Osmanlı dönemine geçtiğimizde, meddahlar ve saray eğlencileri içinde yer alan “köçekler” karşımıza çıkıyor. Köçekler, kadın kıyafetleriyle dans eden erkek sanatçılardı. Bu arkadaşlar sadece dans edip eğlence sunmaz, incelikli hareketlerle hem cinsiyet normlarına meydan okur hem de izleyenlerin aklını başından alırlardı. Osmanlı usulü drag show, diyebiliriz!
Travestilik Batı’ya Moda Olduğunda…
19. yüzyıla geldiğimizde ise travestilik, sahne performansları ve eğlence sektöründe Batı’da iyice popülerleşti. Paris’in ünlü Moulin Rouge’u, Londra’nın tiyatro sahneleri derken, travesti sanatçılar birer yıldız haline geldi. Örneğin, Amerikalı sahne sanatçısı Julian Eltinge, 1900’lerde travesti performansları ile ünlü olmuş ve hatta zamanın Hollywood yıldızlarından biri haline gelmiştir. Kadın kıyafetleriyle sahneye çıkan Julian, dönemin erkek oyuncularını kıskandıracak bir zarafete sahipti!

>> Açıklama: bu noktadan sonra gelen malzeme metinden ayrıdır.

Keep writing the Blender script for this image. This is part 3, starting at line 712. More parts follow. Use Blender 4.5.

Türkiye’de Travestilik ve Popülerleşmesi
Türkiye’de travestiliğin gerçek anlamda gözler önüne çıkması, belki Cumhuriyet sonrası tiyatrolar ve sinemalarla olmuş olabilir. Ancak asıl fırtına, 70’ler ve 80’lerde esti. Ajda Pekkan’ın sahne partneri Seyfi Dursunoğlu’nun “Huysuz Virjin” karakteriyle televizyonlara çıkması, travesti kültürünün toplumda yankı uyandıran ilk örneklerindendi. Huysuz Virjin, hem kahkaha attırıyor hem de toplumsal tabulara mizahi bir şekilde meydan okuyordu. Hadi itiraf edelim, özellikle 90’larda bir düğün ya da kına gecesine gidip Huysuz Virjin taklidi yapan birini görmeyen var mı?

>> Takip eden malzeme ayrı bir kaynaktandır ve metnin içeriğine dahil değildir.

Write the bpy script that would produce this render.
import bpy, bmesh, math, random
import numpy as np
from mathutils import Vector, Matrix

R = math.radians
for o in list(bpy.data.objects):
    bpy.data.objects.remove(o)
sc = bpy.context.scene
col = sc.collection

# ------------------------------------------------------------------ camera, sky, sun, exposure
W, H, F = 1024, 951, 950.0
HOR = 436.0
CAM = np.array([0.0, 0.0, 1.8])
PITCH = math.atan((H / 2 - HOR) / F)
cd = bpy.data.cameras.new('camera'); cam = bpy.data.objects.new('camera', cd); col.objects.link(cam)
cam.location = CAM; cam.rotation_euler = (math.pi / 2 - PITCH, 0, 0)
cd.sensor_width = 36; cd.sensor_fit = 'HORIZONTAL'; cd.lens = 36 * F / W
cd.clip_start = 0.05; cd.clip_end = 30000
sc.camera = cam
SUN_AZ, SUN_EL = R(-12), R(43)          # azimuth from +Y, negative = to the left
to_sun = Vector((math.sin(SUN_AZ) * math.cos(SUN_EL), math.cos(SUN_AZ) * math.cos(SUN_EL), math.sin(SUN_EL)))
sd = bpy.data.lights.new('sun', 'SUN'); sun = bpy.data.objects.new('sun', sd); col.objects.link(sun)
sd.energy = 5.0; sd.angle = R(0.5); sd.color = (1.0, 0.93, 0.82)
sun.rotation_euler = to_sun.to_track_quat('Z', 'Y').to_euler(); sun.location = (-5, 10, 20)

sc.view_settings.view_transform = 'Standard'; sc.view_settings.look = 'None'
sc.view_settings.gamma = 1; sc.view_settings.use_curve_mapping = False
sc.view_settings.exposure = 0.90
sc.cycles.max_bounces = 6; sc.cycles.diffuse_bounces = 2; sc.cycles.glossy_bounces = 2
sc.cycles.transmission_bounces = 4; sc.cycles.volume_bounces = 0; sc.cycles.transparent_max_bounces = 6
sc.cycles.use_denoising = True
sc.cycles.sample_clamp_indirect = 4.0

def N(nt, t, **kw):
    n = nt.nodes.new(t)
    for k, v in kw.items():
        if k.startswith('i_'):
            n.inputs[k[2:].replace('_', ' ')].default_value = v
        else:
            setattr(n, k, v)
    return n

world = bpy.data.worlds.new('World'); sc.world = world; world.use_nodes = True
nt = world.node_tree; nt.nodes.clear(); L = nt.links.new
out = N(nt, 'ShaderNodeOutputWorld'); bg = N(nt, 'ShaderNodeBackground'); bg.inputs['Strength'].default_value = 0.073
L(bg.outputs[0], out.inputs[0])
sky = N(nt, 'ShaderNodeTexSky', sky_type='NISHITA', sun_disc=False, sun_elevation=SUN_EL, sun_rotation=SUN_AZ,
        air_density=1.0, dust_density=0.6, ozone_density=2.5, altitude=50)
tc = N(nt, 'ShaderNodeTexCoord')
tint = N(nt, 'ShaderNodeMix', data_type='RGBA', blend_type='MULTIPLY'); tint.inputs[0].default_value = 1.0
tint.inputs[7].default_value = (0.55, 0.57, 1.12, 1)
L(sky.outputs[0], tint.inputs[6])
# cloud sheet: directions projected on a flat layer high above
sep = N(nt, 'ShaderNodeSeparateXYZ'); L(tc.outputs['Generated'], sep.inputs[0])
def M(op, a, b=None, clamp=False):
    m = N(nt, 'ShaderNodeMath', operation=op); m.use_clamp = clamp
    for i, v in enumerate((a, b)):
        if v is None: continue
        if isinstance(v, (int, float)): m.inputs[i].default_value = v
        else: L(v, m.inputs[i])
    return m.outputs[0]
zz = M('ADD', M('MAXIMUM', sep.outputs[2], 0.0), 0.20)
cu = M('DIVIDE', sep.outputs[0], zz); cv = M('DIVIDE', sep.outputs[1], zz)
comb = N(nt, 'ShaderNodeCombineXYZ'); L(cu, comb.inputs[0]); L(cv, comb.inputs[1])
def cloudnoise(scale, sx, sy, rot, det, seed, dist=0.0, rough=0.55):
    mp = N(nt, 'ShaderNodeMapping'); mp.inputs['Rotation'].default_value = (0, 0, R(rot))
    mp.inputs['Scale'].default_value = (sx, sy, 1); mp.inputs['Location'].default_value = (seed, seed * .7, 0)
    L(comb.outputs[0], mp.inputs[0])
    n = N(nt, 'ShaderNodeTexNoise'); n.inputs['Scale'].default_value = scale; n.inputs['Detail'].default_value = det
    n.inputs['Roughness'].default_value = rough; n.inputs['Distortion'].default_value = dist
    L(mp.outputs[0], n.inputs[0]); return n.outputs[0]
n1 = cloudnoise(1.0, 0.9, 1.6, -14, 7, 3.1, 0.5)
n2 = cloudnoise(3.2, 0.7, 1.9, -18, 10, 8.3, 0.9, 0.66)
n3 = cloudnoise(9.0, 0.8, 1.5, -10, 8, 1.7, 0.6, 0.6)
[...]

Travestilik Türkiye’de Hala Zor Bir Yolculuk
Mizah bir tarafa, travesti olmak ya da kendini bu şekilde tanımlayarak yaşamak ne yazık ki Türkiye’de hala kolay bir şey değil. Toplumun dayattığı cinsiyet rollerine meydan okumak, pek çok insan için bir mücadeleye dönüşüyor. İngilizce’de “breaking the ceiling” diye bir tabir var, yani kafanızdaki o cam tavanı kırma meselesi. Türkiye’de travestiler bu cam tavanları yumrukla değil direkt neon topuklu ayakkabılarıyla kırmaya çalışıyor diyebiliriz.

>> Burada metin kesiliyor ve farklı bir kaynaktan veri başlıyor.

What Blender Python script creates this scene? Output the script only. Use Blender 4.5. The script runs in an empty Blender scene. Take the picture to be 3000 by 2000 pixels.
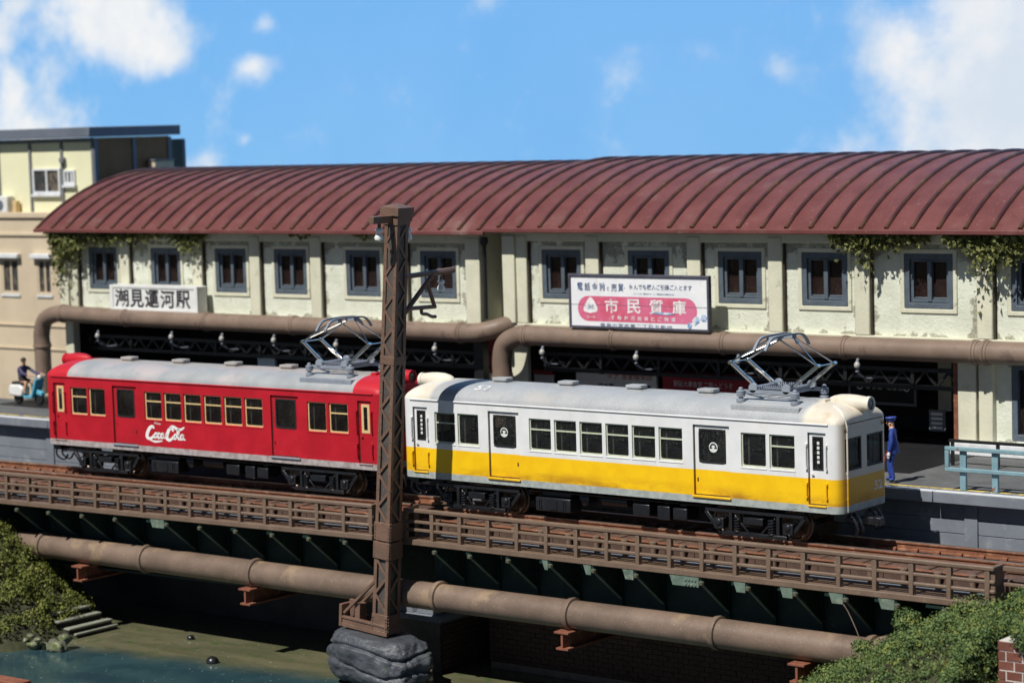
import bpy, math, random
import numpy as np
from mathutils import Vector, Matrix, noise as mnoise

R = math.radians
PI = math.pi
rnd = random.Random(11)
nrg = np.random.default_rng(5)
S = bpy.context.scene
COL = S.collection

# ------------------------------------------------------------------ camera
cam_data = bpy.data.cameras.new('camera')
cam = bpy.data.objects.new('camera', cam_data)
COL.objects.link(cam)
S.camera = cam
cam_data.sensor_width = 36.0
cam_data.lens = 83.614
cam_data.clip_start = 0.5
cam_data.clip_end = 8000
CAM = Vector((44.9076, -51.1074, 10.8233))
yaw, pitch, roll = R(-38.57944), R(5.11257), R(-1.69221)
cd = Vector((math.sin(yaw)*math.cos(pitch), math.cos(yaw)*math.cos(pitch), -math.sin(pitch)))
cr = cd.cross(Vector((0, 0, 1))).normalized()
cu = cr.cross(cd)
c_, s_ = math.cos(roll), math.sin(roll)
CR, CU = c_*cr + s_*cu, -s_*cr + c_*cu
cam.matrix_world = Matrix(((CR.x, CU.x, -cd.x, CAM.x), (CR.y, CU.y, -cd.y, CAM.y), (CR.z, CU.z, -cd.z, CAM.z), (0, 0, 0, 1)))
cam_data.dof.use_dof = True
cam_data.dof.focus_distance = 62.5
cam_data.dof.aperture_fstop = 0.42

# ------------------------------------------------------------------ sun, sky, exposure
SUN_EL = R(53)
SUN_AZ = math.atan2(-0.09, -1.0)            # where the sun stands, clockwise from +Y
sun_dir = Vector((math.sin(SUN_AZ)*math.cos(SUN_EL), math.cos(SUN_AZ)*math.cos(SUN_EL), math.sin(SUN_EL)))
sl = bpy.data.lights.new('sun', 'SUN')
sl.energy = 5.0
sl.angle = R(0.5)
sl.color = (1.0, 0.965, 0.90)
so = bpy.data.objects.new('sun', sl)
COL.objects.link(so)
so.rotation_euler = (-sun_dir).to_track_quat('-Z', 'Y').to_euler()

world = bpy.data.worlds.new('World')
S.world = world
world.use_nodes = True
S.view_settings.view_transform = 'Standard'
S.view_settings.look = 'None'
S.view_settings.exposure = 0.0
S.view_settings.gamma = 1.0


wn = world.node_tree
bgn = wn.nodes['Background']
skn = wn.nodes.new('ShaderNodeTexSky')
skn.sky_type = 'NISHITA'
skn.sun_disc = False
skn.sun_elevation = SUN_EL
skn.sun_rotation = SUN_AZ
skn.air_density = 0.4
skn.dust_density = 0.2
skn.ozone_density = 1.5
wn.links.new(skn.outputs[0], bgn.inputs['Color'])
bgn.inputs['Strength'].default_value = 0.05

# ------------------------------------------------------------------ mesh helpers
OFF = {}


def tag(o, label=None, cat=None, group=None, kind=None):
    if label: o['label'] = label
    if cat: o['category'] = cat
    if group: o['group'] = group
    if kind: o['kind'] = kind
    return o


def thing(name, label, cat, loc=(0, 0, 0), group=None, world=True, rot=None):
    """an Empty at the thing's base; world=True: its parts are given in world coordinates"""
    o = bpy.data.objects.new(name, None)
    COL.objects.link(o)
    o.location = loc
    o.empty_display_size = 0.2
    if rot: o.rotation_euler = rot
    if world: OFF[o] = Vector(loc)
    return tag(o, label, cat, group)


def rrect(x0, x1, z0, z1, r, n=4):
    """rounded rectangle, counter-clockwise"""
    pts = []
    for (cx, cz, a0) in ((x1-r, z0+r, -90), (x1-r, z1-r, 0), (x0+r, z1-r, 90), (x0+r, z0+r, 180)):
        for k in range(n+1):
            a = R(a0+90*k/n)
            pts.append((cx+r*math.cos(a), cz+r*math.sin(a)))
    return pts


def catmull(P, n=6):
    P = [Vector(p) for p in P]
    out = []
    for i in range(len(P)-1):
        p0 = P[max(i-1, 0)]; p1 = P[i]; p2 = P[i+1]; p3 = P[min(i+2, len(P)-1)]
        for k in range(n):
            t = k/n
            out.append(0.5*((2*p1)+(p2-p0)*t+(2*p0-5*p1+4*p2-p3)*t*t+(3*p1-p0-3*p2+p3)*t**3))
    out.append(P[-1])
    return out


class MB:
    def __init__(s):
        s.v, s.f = [], []

    def add(s, vs, fs):
        b = len(s.v)
        s.v += [tuple(q) for q in vs]
        s.f += [tuple(b+i for i in f) for f in fs]
        return s

    def box(s, x0, x1, y0, y1, z0, z1, M=None):
        vs = [Vector(p) for p in ((x0, y0, z0), (x1, y0, z0), (x1, y1, z0), (x0, y1, z0), (x0, y0, z1), (x1, y0, z1), (x1, y1, z1), (x0, y1, z1))]
        if M: vs = [M @ q for q in vs]
        return s.add(vs, [(3, 2, 1, 0), (4, 5, 6, 7), (0, 1, 5, 4), (1, 2, 6, 5), (2, 3, 7, 6), (3, 0, 4, 7)])

    def bar(s, a, b, w, h, up=(0, 0, 1)):
        """rectangular bar from a to b"""
        a, b = Vector(a), Vector(b)
        d = (b-a).normalized()
        u = Vector(up)
        x = d.cross(u)
        if x.length < 1e-4: x = d.cross(Vector((0, 1, 0)))
        x.normalize(); u = x.cross(d)
        vs = []
        for p in (a, b):
            for sx, su in ((-1, -1), (1, -1), (1, 1), (-1, 1)):
                vs.append(p+x*(sx*w/2)+u*(su*h/2))
        return s.add(vs, [(0, 1, 2, 3), (7, 6, 5, 4), (0, 4, 5, 1), (1, 5, 6, 2), (2, 6, 7, 3), (3, 7, 4, 0)])

    def tube(s, pts, r, n=8, cap=True):
        P = [Vector(p) for p in pts]
        rr = r if isinstance(r, (list, tuple)) else [r]*len(P)
        d0 = (P[1]-P[0]).normalized()
        ref = Vector((0, 0, 1)) if abs(d0.z) < 0.9 else Vector((1, 0, 0))
        x = d0.cross(ref).normalized()
        b = len(s.v)
        for i, p in enumerate(P):
            d = (P[min(i+1, len(P)-1)]-P[max(i-1, 0)]).normalized()
            x = (x-d*x.dot(d)).normalized()
            y = d.cross(x)
            for k in range(n):
                a = 2*PI*k/n
                s.v.append(tuple(p+x*(rr[i]*math.cos(a))+y*(rr[i]*math.sin(a))))
        for i in range(len(P)-1):
            for k in range(n):
                k2 = (k+1) % n
                s.f.append((b+i*n+k, b+i*n+k2, b+(i+1)*n+k2, b+(i+1)*n+k))
        if cap:
            s.f.append(tuple(b+k for k in reversed(range(n))))
            s.f.append(tuple(b+(len(P)-1)*n+k for k in range(n)))
        return s

    def cyl(s, a, b, r, n=12, r2=None):
        return s.tube([a, b], [r, r if r2 is None else r2], n)

    def lathe(s, base, axis, prof, n=14):
        """prof: (distance along axis, radius)"""
        a = Vector(axis).normalized(); b0 = Vector(base)
        ref = Vector((0, 0, 1)) if abs(a.z) < 0.9 else Vector((1, 0, 0))
        x = a.cross(ref).normalized(); y = a.cross(x)
        b = len(s.v)
        for t, r in prof:
            for k in range(n):
                q = 2*PI*k/n
                s.v.append(tuple(b0+a*t+x*(r*math.cos(q))+y*(r*math.sin(q))))
        for i in range(len(prof)-1):
            for k in range(n):
                k2 = (k+1) % n
                s.f.append((b+i*n+k, b+i*n+k2, b+(i+1)*n+k2, b+(i+1)*n+k))
        s.f.append(tuple(b+k for k in reversed(range(n))))
        s.f.append(tuple(b+(len(prof)-1)*n+k for k in range(n)))
        return s

    def prism(s, poly, axis, a, b):
        """poly counter-clockwise in the plane square to axis; (x,z) for y, (y,z) for x, (x,y) for z"""
        def P(q, t):
            if axis == 'y': return (q[0], t, q[1])
            if axis == 'x': return (t, q[0], q[1])
            return (q[0], q[1], t)
        n = len(poly)
        vs = [P(q, a) for q in poly]+[P(q, b) for q in poly]
        fs = [tuple(range(n)), tuple(reversed(range(n, 2*n)))]
        for i in range(n):
            j = (i+1) % n
            fs.append((i, n+i, n+j, j))
        if axis != 'y': fs = [tuple(reversed(f)) for f in fs]
        return s.add(vs, fs)

    def ring(s, outer, inner, axis, a, b):
        n = len(outer)
        def P(q, t):
            if axis == 'y': return (q[0], t, q[1])
            if axis == 'x': return (t, q[0], q[1])
            return (q[0], q[1], t)
        vs = [P(q, a) for q in outer]+[P(q, a) for q in inner]+[P(q, b) for q in outer]+[P(q, b) for q in inner]
        fs = []
        for i in range(n):
            j = (i+1) % n
            fs += [(i, j, n+j, n+i), (2*n+j, 2*n+i, 3*n+i, 3*n+j), (j, i, 2*n+i, 2*n+j), (n+i, n+j, 3*n+j, 3*n+i)]
        if axis != 'y': fs = [tuple(reversed(f)) for f in fs]
        return s.add(vs, fs)

    def mesh(s, name, mat, smooth=40):
        me = bpy.data.meshes.new(name)
        me.from_pydata(s.v, [], s.f)
        if isinstance(mat, (list, tuple)):
            for m in mat: me.materials.append(m)
        elif mat: me.materials.append(mat)
        if smooth:
            me.shade_smooth()
            me.set_sharp_from_angle(angle=R(smooth))
        me.update()
        return me

    def build(s, name, mat, parent=None, smooth=40, bevel=0, loc=(0, 0, 0), rot=None, fix=False):
        off = OFF.get(parent)
        if off is not None and tuple(loc) == (0, 0, 0):
            s.v = [(a-off.x, b-off.y, c-off.z) for a, b, c in s.v]
        o = place(s.mesh(name, mat, smooth), name, parent, (0, 0, 0) if tuple(loc) == (0, 0, 0) else Vector(loc)-(off or Vector()), rot)
        if off is not None: OFF[o] = off if tuple(loc) == (0, 0, 0) else Vector(loc)
        if bevel: add_bevel(o, bevel)
        return o


def add_bevel(o, w, seg=2):
    m = o.modifiers.new('bevel', 'BEVEL')
    m.width = w; m.segments = seg; m.limit_method = 'ANGLE'; m.angle_limit = R(38)
    m.harden_normals = False


def place(me, name, parent=None, loc=(0, 0, 0), rot=None):
    o = bpy.data.objects.new(name, me)
    COL.objects.link(o)
    if parent: o.parent = parent
    o.location = loc
    if rot: o.rotation_euler = rot
    return o


def put(me, name, parent, wloc, rot=None):
    """one more instance of a mesh at a world point (parent built in world coordinates)"""
    return place(me, name, parent, Vector(wloc)-(OFF.get(parent) or Vector()), rot)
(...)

Özellikle 90’lı yıllarda travesti bireylerin yaşadığı zorluklar, bugüne dair de bir şeyler öğretti. Tarlabaşı gibi semtler, bir dönem bu camianın hem mabedi hem de kalesiydi; çünkü sokaklar sadece eğlencenin değil, hayatta kalmanın da savaşıydı. Ama o dönemde bile travestiler sadece var olmakla kalmayıp, kendi aralarındaki dayanışmayla büyük bir güç kaynağı oldular.
Çağımızda Travestilik ve Modern Algı
Artık günümüzde travestilik sadece kıyafetle ya da görünümle ilgili bir mesele değil. Bu kavram, toplumsal cinsiyet normları üzerine yapılan tartışmaların da kalbinde yer alıyor. Günümüz popüler kültürüne baktığımızda, RuPaul’un Drag Race’i veya dünya çapında hızla yayılan drag sahnelerle travestiliğin sadece bir yaşam tarzı değil, adeta bir sanat dalı haline geldiğini görüyoruz. Modern travestiler, bu kimliği bir direniş, bir ifade ve hatta bir sanat aracı olarak kullanıyor.
Türkiye’de de sahne performanslarıyla bu konu öne çıkıyor. Pek çok gece kulübünde düzenlenen “drag queen show”lar, izleyenlerin ufkunu açmaya devam ediyor. Dahası, sosyal medyanın gücüyle, travesti bireyler artık seslerini çok daha geniş bir kitleye duyurabiliyor.
Travestiliğin Şimdi ve Geleceği
Bugün geldiğimiz noktada, travestilik kimi zaman bir hayat tarzı, kimi zaman bir sanatsal ifade, kimi zaman ise topluma mizahi bir ayna tutma aracı olarak karşımıza çıkıyor. Peki, ileriye doğru bakınca ne olacak?
Gelecekte, umarız ki travesti bireylerin kimliklerini ifade edişi sadece bir “renk” ya da “eğlence” olarak değil, tüm insanlık için bir eşitlik sembolü olarak anılır. Unutmayın, hayat gerçekten gri olmadan önce kendimize biraz renk katmamız lazım.
Son Sözler ve Bir Kahkaha
Travestilik sadece bir tarihsel olgu değil, aynı zamanda her birimizin hayatına renk katan, sorgulatan ve farkındalık katan bir olgu. Kendimiz olmanın ne kadar güçlü bir şey olduğunu anlamak, belki de travestilik gibi kavramlarla yüzleşmekten geçiyor. Hayat biraz tiyatro değil midir? O zaman sahneye çıkıp en renkli halinizle performansınızı sergileyin.
Ve unutmayın, siz ister düz taban ayakkabıyla adım atın, ister 13 santim topuklularla… Önemli olan dans etmeden günü bitirmemek.